Un capitalisme vert… puis un krach vert ?

Dominique Plihon  • 8 octobre 2009 abonné·es

Selon certains, tel Immanuel Wallerstein, le capitalisme est entré dans sa phase terminale car sa logique de croissance infinie bute sur les limites de la planète. L’idée selon laquelle le mode de développement productiviste contemporain est en voie d’épuisement doit être prise au sérieux. Cela signifie-t-il pour autant la disparition prochaine du capitalisme en tant que système fondé sur l’appropriation privée des moyens de production et sur le marché ? Rien n’est moins sûr. Il convient de ne pas confondre crise et dépassement du capitalisme. L’expérience historique suggère que, tel le Phénix, le capitalisme est capable de renaître de ses cendres. À la suite des crises qui l’ont frappé, le capitalisme n’a cessé de se transformer pour s’adapter. La grande dépression des années 1930 a donné lieu à d’ambitieuses réformes – c’est le New Deal de Roosevelt – qui ont abouti au capitalisme fordiste et à la période des Trente Glorieuses d’après-guerre.

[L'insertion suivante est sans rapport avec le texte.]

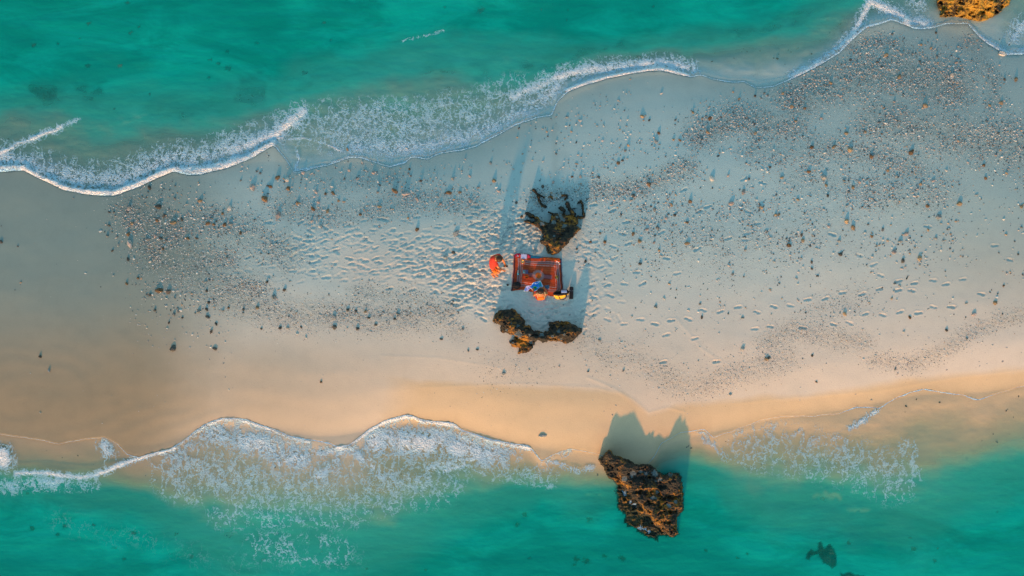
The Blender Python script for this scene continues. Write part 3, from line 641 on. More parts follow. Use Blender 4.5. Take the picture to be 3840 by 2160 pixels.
def stone_bm(seed, sub=2):
    rnd = random.Random(seed); bm = bmesh.new()
    bmesh.ops.create_icosphere(bm, subdivisions=sub, radius=0.5)
    off = Vector((rnd.uniform(0, 50), rnd.uniform(0, 50), rnd.uniform(0, 50)))
    from mathutils import noise as mn
    sx, sy, sz = rnd.uniform(0.85, 1.15), rnd.uniform(0.6, 0.95), rnd.uniform(0.55, 0.8)
    for v in bm.verts:
        d = v.co.normalized(); k = 1 + 0.42*mn.noise(d*1.5+off) + 0.26*mn.noise(d*3.7+off)
        v.co = Vector((d.x*sx, d.y*sy, d.z*sz))*0.5*k
    return bm
PROTO = {}
def stone_mesh(i, kind):
    if (i, kind) not in PROTO:
        bm = stone_bm(i); me = bpy.data.meshes.new('coral_stone'); bm.normal_update(); bm.to_mesh(me); bm.free()
        me.materials.append(SM[kind]); PROTO[(i, kind)] = me
    return PROTO[(i, kind)]
def put_stone(px, py, size, kind, label, group='coral stones washed up on the sandbar', sub=False, elong=1.0):
    x, y, z = at(px, py)
    d = size*S*0.88
    z = gz_at(x, y)
    o = bpy.data.objects.new('submerged_stone' if sub else 'coral_stone', stone_mesh(random.randrange(14), kind))
    o.location = (x, y, z + d*0.02); o.rotation_euler = (random.uniform(-.3, .3), random.uniform(-.3, .3), random.uniform(0, 6.28))
    o.scale = (d*1.0*elong, d*1.0, d*0.95*random.uniform(.7, 1.15))
    link(o); tag(o, label, 'stone', group)
    return o
T = []      # traced stones: px, py, size px, kind
def add(ox, oy, lst): 
    for a, b, s, k in lst: T.append((ox+a/2.683, oy+b/2.683, s, k))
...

On peut imaginer un scénario comparable pour la sortie de la crise actuelle. Dans cette quête d’une refondation du capitalisme, les classes dominantes vont mobiliser deux facteurs clés : les nouvelles technologies et la finance. Le « New Deal vert » de l’administration Obama va dans ce sens. Des programmes de recherche de grande envergure, financés sur ressources publiques, ont été lancés pour créer de nouvelles formes d’énergies et de nouveaux matériaux. L’objectif de ces programmes est double : relancer la croissance par les dépenses publiques (keynésianisme vert), et tenter de dépasser les limites de la biosphère en accumulant un capital technique qui serait un substitut au capital naturel. Évidemment, c’est une illusion dangereuse de croire que l’homme pourrait se passer de la nature en lui créant des substituts. Cette vision fétichiste des nouvelles technologies est partagée par certains courants de pensée réputés progressistes. Selon Michael Hardt et Antonio Negri, les nouvelles technologies de l’information et de la communication devraient conduire à une société postcapitaliste en permettant le remplacement du système actuel, caractérisé par une forte concentration des forces productives dans les usines et les villes, par le réseau comme modèle organisationnel décentralisé, fondé sur la coopération et non plus sur la concurrence.

La finance constitue le deuxième levier utilisé par les pays du Nord pour traiter la crise globale du capitalisme mondialisé. L’un des enjeux de sommet de Copenhague sur le climat en décembre 2009 est de faire de la « finance carbone » l’un des principaux instruments de lutte contre le réchauffement climatique. L’objectif étant d’étendre le marché du carbone initialement développé par les accords de Kyoto de 1997. Ce recours à la finance peut paraître paradoxal car les crises financières récentes ont démontré que la finance libéralisée était le talon d’Achille du capitalisme. Et il est aujourd’hui patent que les marchés du carbone n’ont pas permis la réduction globale des émissions de CO2. Ce choix de la finance comme levier d’action a plusieurs causes. Il y a d’abord l’illusion néolibérale selon laquelle les marchés sont en mesure de réguler la planète et son climat. Ensuite, ces marchés du carbone permettent aux pays riches, grands pollueurs, d’atteindre leurs objectifs de réduction grâce aux droits à polluer achetés dans les pays du Sud, et donc d’éviter la nécessaire reconversion vers de nouvelles manières de produire et de consommer. Enfin, la finance carbone constitue un nouveau champ d’activité très prometteur pour les acteurs financiers. C’est ainsi que le premier fonds spéculatif carbone a vu le jour à Londres en 2009, et qu’ont été ouverts des marchés dérivés de carbone avec des contrats « bad carbon » ou encore « junk carbon ». La prochaine crise pourrait bien être un krach de la finance carbone !

En fin de compte, la manière dont le capitalisme s’adapte à la crise démontre que la question des limites de la planète n’est pas prise en compte. C’est au mouvement social international, et notamment à sa composante altermondialiste, d’en alerter l’opinion et de proposer des alternatives fondées sur l’institution collective de limites.